これまで「青春時代」の暴力男、「その男の記憶法」のストーカー、「一度行ってきました」の浮気男、映画「最も普通の恋愛」のデレデレな元彼氏など、卑劣なキャラクターで深い印象を与え、“スレギ(ゴミという意味で卑劣なキャラクターを指す)専門俳優”という修飾語までつけられたチ・イルジュ。

これについて彼は「『青春時代』を通じて好評を受けて反応が良かったので、その後もそんな役だけを演じてきました。それで『あの俳優はいつもこんな役だけをするの』『いつまでこんな役をするの』という反応が多いということをよく知っています。キャラクターのせいで“チョンス(全国のゴミという意味)”という話も聞いて、悪口も聞きましたが、それほど役を完璧に演じたという意味なので悔しくないです。以前よりもっと新しい姿をお見せしたいという気持ちが大きいです」と伝えた。

続いて「これからは率直な俳優、少なくとも“スレギ専門俳優”のイメージから脱したいです」とし「なので『龍楼閣』で一生懸命に演技しました。『龍楼閣』を通じてギャップのある姿を見せることができてとても嬉しいです。このように真剣な姿もあるんだということを知ってほしいですね」と伝えた。

特にチ・イルジュはIQ156のメンサ(高IQを有する団体)の会員である“脳セク男(脳がセクシーな男)”らしく作家、演出など多様な分野で活躍して話題を集めたりした。彼は「スマートになりたい渇望、知的な渇望があって別の分野にも関心を持って勉強し続けています」と謙遜した姿を見せた。

彼は昨年9月、イ・ジュニョン作家とともに「1日10分人文学」という本を発刊したことについて言及した。彼は「哲学に関心があります。家の付近で学習会があって参加したのですが、その時にイ・ジュニョン先生と親しくなりました。先生から寄付形式の『カカオプロジェクト100』に一緒に参加しようと言われて本を書き、発刊しました。最近は、第二刷も発刊しました」と伝えた。
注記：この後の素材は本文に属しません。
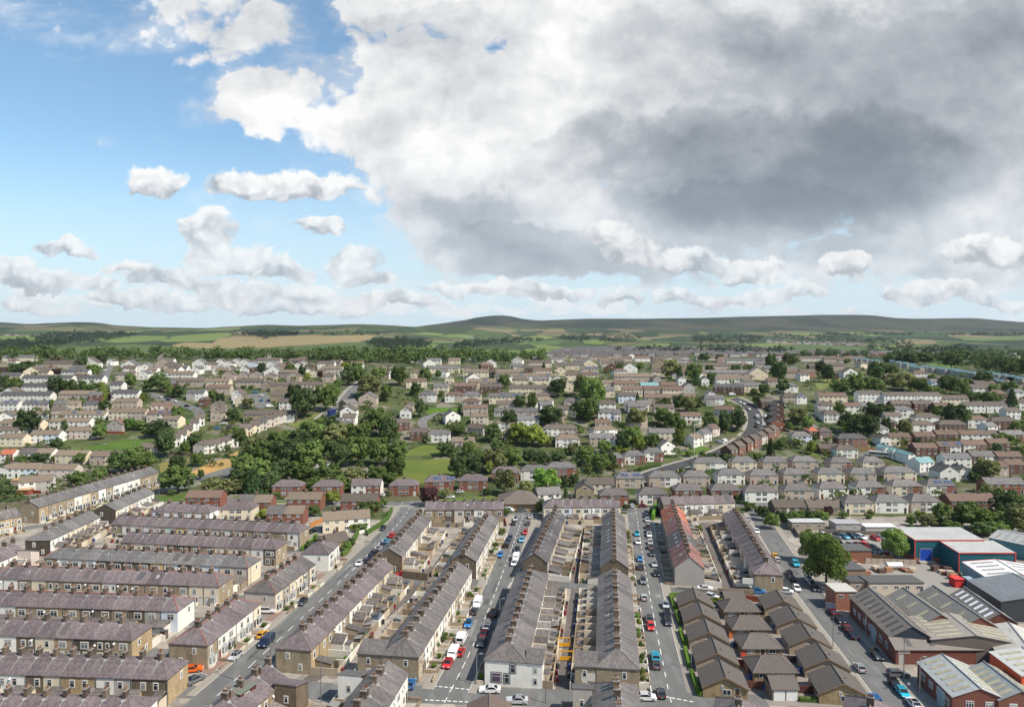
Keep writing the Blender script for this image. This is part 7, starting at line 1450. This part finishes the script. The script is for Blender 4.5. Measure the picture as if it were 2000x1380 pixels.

初めて文を書くようになったきっかけについては「21歳の時に入隊したのですが、入隊前に映画の演出をする友人たちに会ったことがあります。その時、その友人たちと僕の対話のレベルが違うということに気づきました。彼らの対話はもっと深みがあるというか……映画的な哲学と思想について話していたのですが、僕はそんな分野には無知でした。彼らと一緒に共感してコミュニケーションしたいと感じ、服務中にニーチェなど哲学の本を興味深く読みました」と本を読み始めたきっかけを明かした。

続けて「本を読んだら、バラバラになっていた考えたちが整理され、もっと知りたくなりました。哲学というのは『なぜ』を考える学文だと思います。演技も、このキャラクターはなぜこんな行動をするの? なぜこんな風に生きていくの? など疑問を持つようになりますが、哲学がそんな好奇心を解決してくれました。また僕の考えが果たして正しいのか、間違ってるのかについて引き続き質問するようになります。哲学を勉強してからは毎日日記を書くようになり、これをきっかけに除隊後、大学院に進学してシナリオ作法を勉強しました。そのように文を書いたら、僕が直接書いた文で観客に会いたいと考えるようになり、演出にまで挑戦しました」と伝えた。

特にチ・イルジュは「死ぬ前に『星の王子さま』のような本を書きたいです。老若男女を問わず簡単に読める、読む時に感じる事が違う、また重くない本を発刊したいですね」と願いを伝えた。

多芸多才な能力を誇示するチ・イルジュ。それにも関わらず彼は「文を書くのも、演出も演技のように面白いですが、まだ1位は演技です。作家と演出は挑戦で、演技にもっと集中しています。僕が今年でデビュー13年目なのですが、演技をしていること自体に感謝しています。すべての瞬間がありがたかったですし、頑張って走ってきました」と伝え、生まれながらの俳優であることを証明した。